What should not be forgotten in all of this is that it is easy to humanise and sympathise with the victims of this latest alleged hacking. Whilst the majority might – and seemingly do – generally accept the hacking of politicians and celebrities for whatever dubious justification of misunderstood public interest, almost everyone seems to draw the line when the victim is a 13-year-old girl and her family. However, we must also face up to our responsibility to stand up and be counted not just when the victims are easily identifiable and real to us, but also when the victims are a much larger group who – although we cannot instantly identify with in the same way that we can do when we have names, ages, photos and context – are no less deserving of our collective outrage, action and support.
For example any Muslim or perceived Muslim who has suffered racial abuse or other actions as a result of a systematic smear campaign conducted by a range of newspapers. I don’t recall politicians calling for press reform when Radio 4′s excellent Face the Facts program so searingly covered Islamophobia in the media and the consequences for its victims. According to Roy Greenslade, Lord Rothermere – chairman of the Daily Mail & General Trust – was ‘appalled’ at the Milly Dowler hacking allegations and he felt compelled to make sure the Daily Mail doesn’t use hacking in its journalism. Apparently Paul Dacre – Daily Mail editor-in-chief – answered that (according to Greenslade) ‘the Mail has never done anything so disgusting’.

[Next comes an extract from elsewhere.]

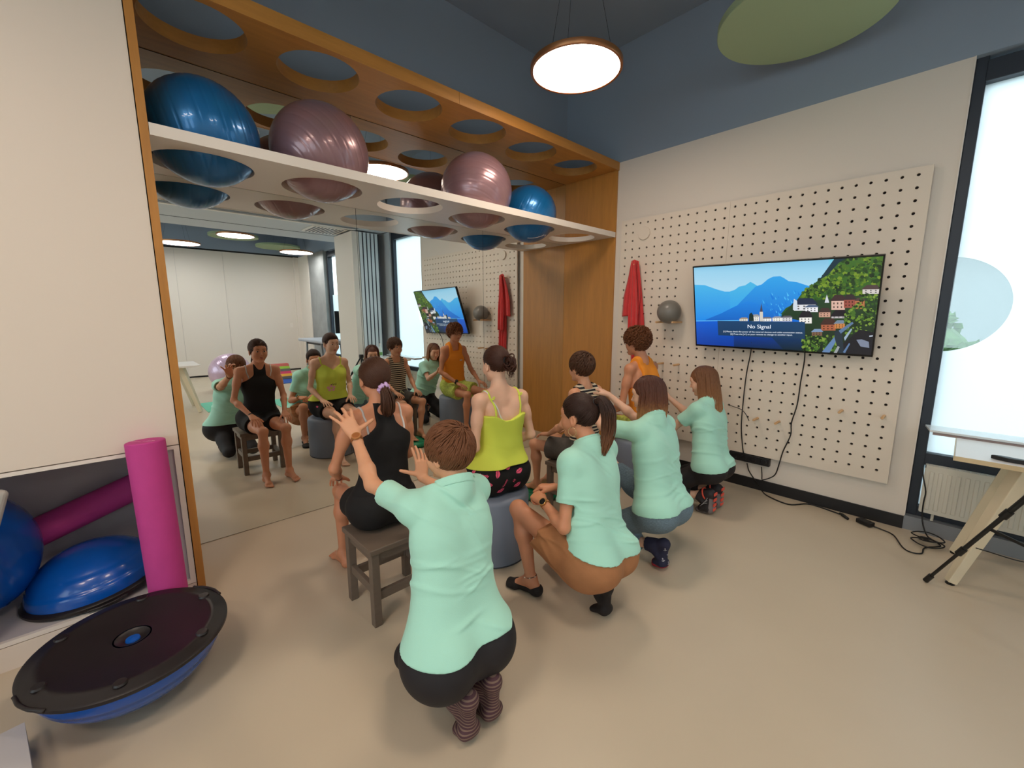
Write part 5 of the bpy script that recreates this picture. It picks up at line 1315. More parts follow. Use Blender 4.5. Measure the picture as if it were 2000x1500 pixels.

Although it is noticeable that the lawyers of Associated Newspapers haven’t contacted the New Statesman over the allegations made in a Hugh Grant article in which he bugs former News of the World executive Paul McMullan. Grant recorded McMullan claim that the Mail did use stories based on hacking:
For about four or five years they’ve absolutely been cleaner than clean. And before that they weren’t. They were as dirty as anyone . . . They had the most money.
Paul Dacre became editor in 1992. Who knows, perhaps all editors just do not know what their journalists get up to.
The important point is that Lord Rothermere sat idly by whilst Littlejohn attacked dead women and the rest of the Mail’s journalists go after just about every form of minority using a variety of lies to stir up racial and religious hatred in much the same way as the general public has.
Do we really value 13-year-old girls more than any other human beings? If we don’t then it’s about time we got a lot angrier about an awful lot more and we finally make it absolutely clear that the behaviour of our press is completely unacceptable. This means we boycott them, en masse, whilst pursuing the dissolution of the Press Complaints Comission and the formation of a proper regulator in the mould of Ofcom.